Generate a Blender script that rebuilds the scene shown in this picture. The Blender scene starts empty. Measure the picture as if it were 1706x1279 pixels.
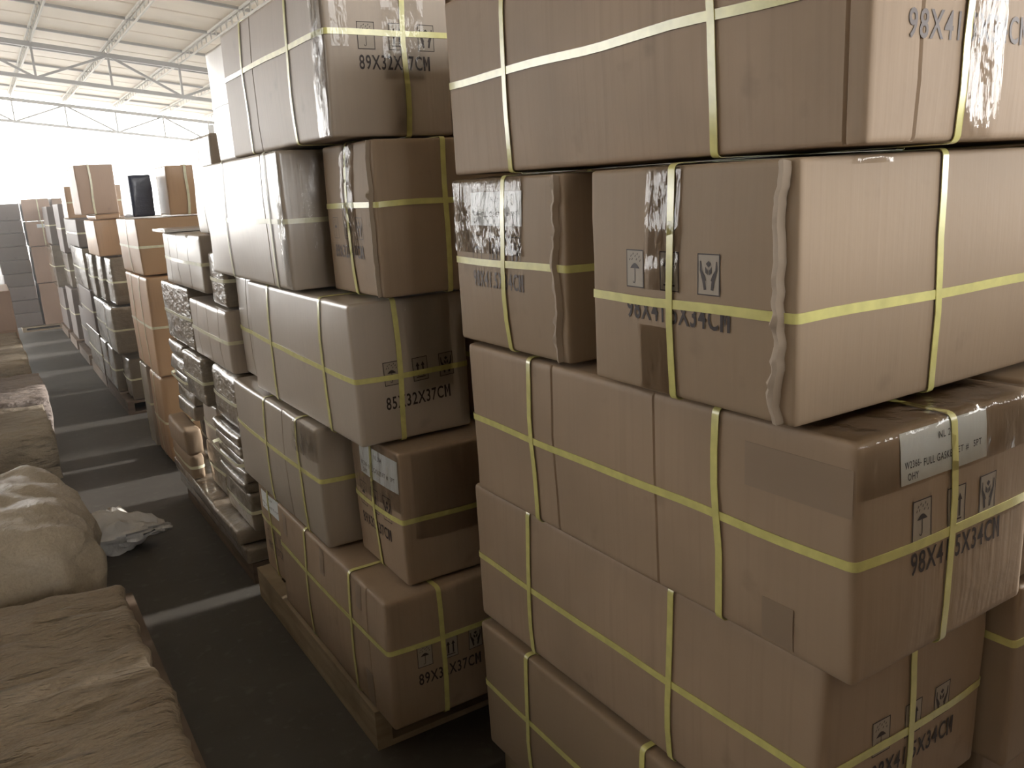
import bpy, math, random
from math import sin, cos, pi, radians, sqrt
from mathutils import Vector, Matrix, noise as mn
D = bpy.data
SC = bpy.context.scene
COL = SC.collection
RND = random.Random(7)

# ------------------------------------------------------------------ camera
F_PX = 1400.0
pitch, roll, yaw = radians(13.41), radians(-3.14), radians(31.57)
fwd = Vector((sin(yaw)*cos(pitch), cos(yaw)*cos(pitch), -sin(pitch)))
rgt = Vector((cos(yaw), -sin(yaw), 0))
up = rgt.cross(fwd)
r2 = rgt*cos(roll) + up*sin(roll)
u2 = -rgt*sin(roll) + up*cos(roll)
cam_d = D.cameras.new('camera'); cam = D.objects.new('camera', cam_d); COL.objects.link(cam)
cam_d.sensor_fit = 'HORIZONTAL'; cam_d.sensor_width = 36.0
cam_d.lens = 36.0*F_PX/1706.0; cam_d.clip_start = 0.05; cam_d.clip_end = 500
M = Matrix((r2, u2, -fwd)).transposed().to_4x4(); M.translation = Vector((0, 0, 1.48))
cam.matrix_world = M
SC.camera = cam

# ------------------------------------------------------------------ world, lights, exposure
SKY = 9.0
W = D.worlds.new('sky'); SC.world = W; W.use_nodes = True
bg = W.node_tree.nodes['Background']; bg.inputs[0].default_value = (1.0, 0.985, 0.96, 1); bg.inputs[1].default_value = SKY
SC.view_settings.view_transform = 'Standard'; SC.view_settings.look = 'None'
SC.view_settings.gamma = 1; SC.view_settings.use_curve_mapping = False
SC.view_settings.exposure = 0.30
SC.cycles.max_bounces = 8; SC.cycles.diffuse_bounces = 5; SC.cycles.transparent_max_bounces = 12
SC.cycles.sample_clamp_indirect = 6.0

sun = D.lights.new('hazy_sun', 'SUN'); sun.energy = 6.0; sun.angle = radians(2.5); sun.color = (1, .95, .88)
so = D.objects.new('hazy_sun', sun); COL.objects.link(so)
so.rotation_euler = Vector((-cos(radians(15)), .02, -sin(radians(15)))).to_track_quat('-Z', 'Y').to_euler()
HAZE = .018
def portal(loc, rot, sx, sy):
    l = D.lights.new('opening_portal', 'AREA'); l.shape = 'RECTANGLE'; l.size = sx; l.size_y = sy; l.energy = 1
    l.cycles.is_portal = True
    o = D.objects.new('opening_portal', l); COL.objects.link(o); o.location = loc; o.rotation_euler = rot
XL, XR, YB, YE = -8.0, 9.5, -8.0, 33.0          # shed walls
portal(((XL+XR)/2, YE+.05, 2.6), (radians(-90), 0, 0), XR-XL, 5.2)
portal((XL-.05, 20.9, 2.75), (0, radians(-90), 0), 3.3, 24.2)
portal((XR+.05, 9, 2.3), (0, radians(90), 0), 2.0, 34)
portal((3.6, YB-.05, 2.85), (radians(90), 0, 0), 7.0, 3.1)

# ------------------------------------------------------------------ materials
def nt(name):
    m = D.materials.new(name); m.use_nodes = True; t = m.node_tree
    return m, t, t.nodes['Principled BSDF']
def N(t, kind, **kw):
    n = t.nodes.new(kind)
    for k, v in kw.items():
        if k[0] == 'i' and k[1:].isdigit(): n.inputs[int(k[1:])].default_value = v
        else: setattr(n, k, v)
    return n
def ramp(t, fac, c0, c1, p0=.3, p1=.7):
    r = N(t, 'ShaderNodeValToRGB'); e = r.color_ramp.elements
    e[0].position = p0; e[1].position = p1; e[0].color = (*c0, 1); e[1].color = (*c1, 1)
    t.links.new(fac, r.inputs[0]); return r.outputs[0]
def tex(t, kind, scale, detail=2, coords='Object', vs=(1, 1, 1), rough=.5):
    c = N(t, 'ShaderNodeTexCoord'); mp = N(t, 'ShaderNodeMapping'); mp.inputs['Scale'].default_value = vs
    t.links.new(c.outputs[coords], mp.inputs[0])
    if kind == 'noise':
        n = N(t, 'ShaderNodeTexNoise'); n.inputs['Scale'].default_value = scale; n.inputs['Detail'].default_value = detail
        n.inputs['Roughness'].default_value = rough
    else:
        n = N(t, 'ShaderNodeTexWave'); n.inputs['Scale'].default_value = scale; n.bands_direction = kind
        n.inputs['Distortion'].default_value = .6; n.inputs['Detail'].default_value = 1
    t.links.new(mp.outputs[0], n.inputs['Vector']); return n.outputs[0] if kind == 'noise' else n.outputs[1]
def bump(t, b, h, s, d):
    n = N(t, 'ShaderNodeBump'); n.inputs['Strength'].default_value = s; n.inputs['Distance'].default_value = d
    t.links.new(h, n.inputs['Height'])
    if b.inputs['Normal'].is_linked:
        t.links.new(b.inputs['Normal'].links[0].from_socket, n.inputs['Normal'])
    t.links.new(n.outputs[0], b.inputs['Normal']); return n
def mixc(t, a, b, f, mode='MIX'):
    n = N(t, 'ShaderNodeMix', data_type='RGBA', blend_type=mode)
    if isinstance(f, (int, float)): n.inputs[0].default_value = f
    else: t.links.new(f, n.inputs[0])
    for s, v in ((6, a), (7, b)):
        if isinstance(v, tuple): n.inputs[s].default_value = (*v, 1)
        else: t.links.new(v, n.inputs[s])
    return n.outputs[2]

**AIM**
Give again, exactly, the lines from the start of the data through the one holding "SC.cycles.sample_clamp_indirect = 6.0"; omit the pictures.

**WRITTEN ANSWER**
Generate a Blender script that rebuilds the scene shown in this picture. The Blender scene starts empty. Measure the picture as if it were 1706x1279 pixels.
import bpy, math, random
from math import sin, cos, pi, radians, sqrt
from mathutils import Vector, Matrix, noise as mn
D = bpy.data
SC = bpy.context.scene
COL = SC.collection
RND = random.Random(7)

# ------------------------------------------------------------------ camera
F_PX = 1400.0
pitch, roll, yaw = radians(13.41), radians(-3.14), radians(31.57)
fwd = Vector((sin(yaw)*cos(pitch), cos(yaw)*cos(pitch), -sin(pitch)))
rgt = Vector((cos(yaw), -sin(yaw), 0))
up = rgt.cross(fwd)
r2 = rgt*cos(roll) + up*sin(roll)
u2 = -rgt*sin(roll) + up*cos(roll)
cam_d = D.cameras.new('camera'); cam = D.objects.new('camera', cam_d); COL.objects.link(cam)
cam_d.sensor_fit = 'HORIZONTAL'; cam_d.sensor_width = 36.0
cam_d.lens = 36.0*F_PX/1706.0; cam_d.clip_start = 0.05; cam_d.clip_end = 500
M = Matrix((r2, u2, -fwd)).transposed().to_4x4(); M.translation = Vector((0, 0, 1.48))
cam.matrix_world = M
SC.camera = cam

# ------------------------------------------------------------------ world, lights, exposure
SKY = 9.0
W = D.worlds.new('sky'); SC.world = W; W.use_nodes = True
bg = W.node_tree.nodes['Background']; bg.inputs[0].default_value = (1.0, 0.985, 0.96, 1); bg.inputs[1].default_value = SKY
SC.view_settings.view_transform = 'Standard'; SC.view_settings.look = 'None'
SC.view_settings.gamma = 1; SC.view_settings.use_curve_mapping = False
SC.view_settings.exposure = 0.30
SC.cycles.max_bounces = 8; SC.cycles.diffuse_bounces = 5; SC.cycles.transparent_max_bounces = 12
SC.cycles.sample_clamp_indirect = 6.0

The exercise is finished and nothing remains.